* begin STORED DATA *
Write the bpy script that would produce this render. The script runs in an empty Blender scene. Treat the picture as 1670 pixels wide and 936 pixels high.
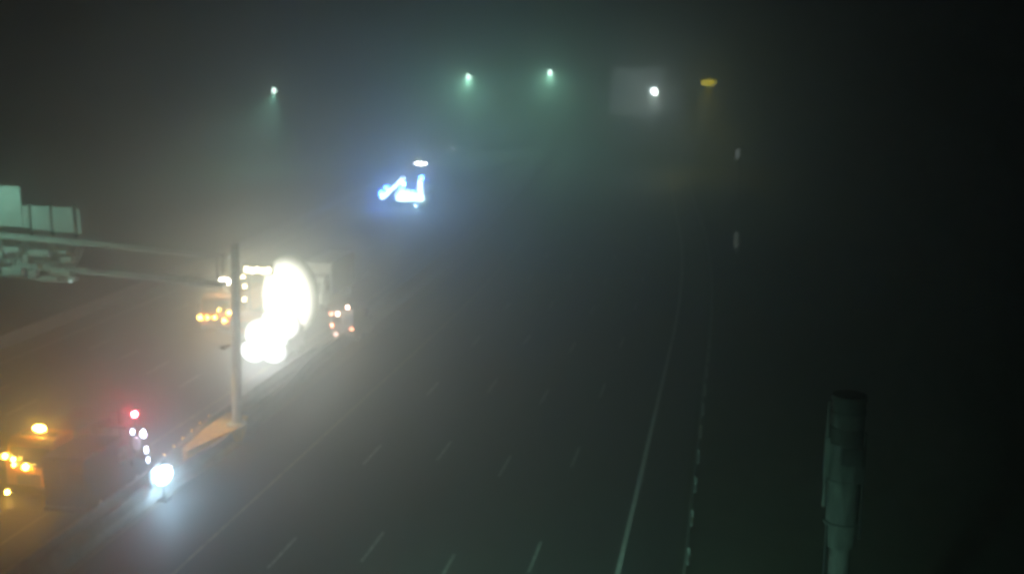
import bpy, bmesh, math, random
from mathutils import Vector, Matrix
random.seed(7)
PI = math.pi
S = bpy.context.scene
COL = S.collection

# ------------------------------------------------------------------ camera
cd = bpy.data.cameras.new('camera')
cam = bpy.data.objects.new('camera', cd); COL.objects.link(cam)
cam.location = (0, 0, 20.5)
cam.rotation_euler = (math.radians(90 - 11.548), 0, math.radians(11.087))
cd.sensor_width = 36; cd.lens = 36 * 1850 / 1670
cd.clip_start = 0.1; cd.clip_end = 4000
cd.dof.use_dof = True; cd.dof.focus_distance = 16; cd.dof.aperture_fstop = 0.62
S.camera = cam

# ------------------------------------------------------------------ sky (deep night, sun far below use)
w = bpy.data.worlds.new('World'); S.world = w; w.use_nodes = True
nt = w.node_tree; bg = nt.nodes['Background']
sky = nt.nodes.new('ShaderNodeTexSky'); sky.sky_type = 'NISHITA'; sky.sun_disc = False
sky.sun_elevation = math.radians(-4); sky.sun_rotation = math.radians(200)
nt.links.new(sky.outputs[0], bg.inputs[0]); bg.inputs[1].default_value = 0.02

# ------------------------------------------------------------------ exposure and renderer
S.view_settings.view_transform = 'Standard'; S.view_settings.look = 'None'
S.view_settings.exposure = 0; S.view_settings.gamma = 1; S.view_settings.use_curve_mapping = False
c = S.cycles
c.use_denoising = True
c.max_bounces = 4; c.diffuse_bounces = 1; c.glossy_bounces = 1; c.transmission_bounces = 3
c.volume_bounces = 1; c.transparent_max_bounces = 6
c.filter_width = 2.4
c.caustics_reflective = False; c.caustics_refractive = False

FOG = 0.0145
GAIN = 0.4        # all lamps

# ------------------------------------------------------------------ materials
def nodes(name):
    m = bpy.data.materials.new(name); m.use_nodes = True
    return m, m.node_tree, m.node_tree.nodes['Principled BSDF']
def surf(name, col, rough=0.6, metal=0.0, var=0.25, scale=3.0, bump=0.0, stretch=(1, 1, 1)):
    m, t, b = nodes(name)
    b.inputs['Roughness'].default_value = rough; b.inputs['Metallic'].default_value = metal
    tc = t.nodes.new('ShaderNodeTexCoord'); mp = t.nodes.new('ShaderNodeMapping')
    mp.inputs['Scale'].default_value = stretch
    n = t.nodes.new('ShaderNodeTexNoise'); n.inputs['Scale'].default_value = scale
    n.inputs['Detail'].default_value = 6; n.inputs['Roughness'].default_value = 0.65
    r = t.nodes.new('ShaderNodeMapRange')
    r.inputs[1].default_value = 0.3; r.inputs[2].default_value = 0.7
    r.inputs[3].default_value = 1 - var; r.inputs[4].default_value = 1 + var
    x = t.nodes.new('ShaderNodeMix'); x.data_type = 'RGBA'; x.blend_type = 'MULTIPLY'
    x.inputs[0].default_value = 1; x.inputs[6].default_value = (*col, 1)
    L = t.links
    L.new(tc.outputs['Object'], mp.inputs[0]); L.new(mp.outputs[0], n.inputs['Vector'])
    L.new(n.outputs[0], r.inputs[0]); L.new(r.outputs[0], x.inputs[7]); L.new(x.outputs[2], b.inputs['Base Color'])
    if bump:
        bp = t.nodes.new('ShaderNodeBump'); bp.inputs['Strength'].default_value = bump
        n2 = t.nodes.new('ShaderNodeTexNoise'); n2.inputs['Scale'].default_value = scale * 14
        L.new(mp.outputs[0], n2.inputs['Vector']); L.new(n2.outputs[0], bp.inputs['Height']); L.new(bp.outputs[0], b.inputs['Normal'])
    return m
_lamps = {}
def glow(col, strength):
    k = (tuple(col), round(strength, 2))
    if k in _lamps: return _lamps[k]
    m, t, b = nodes('lamp_glow')
    b.inputs['Base Color'].default_value = (0.8, 0.8, 0.8, 1)
    b.inputs['Emission Color'].default_value = (*col, 1); b.inputs['Emission Strength'].default_value = strength
    _lamps[k] = m; return m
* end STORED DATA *
WRITTEN TASK >>
Identify and list each line with the word "scene".

EXERCISE ANSWER >>
Write the bpy script that would produce this render. The script runs in an empty Blender scene. Treat the picture as 1670 pixels wide and 936 pixels high.
S = bpy.context.scene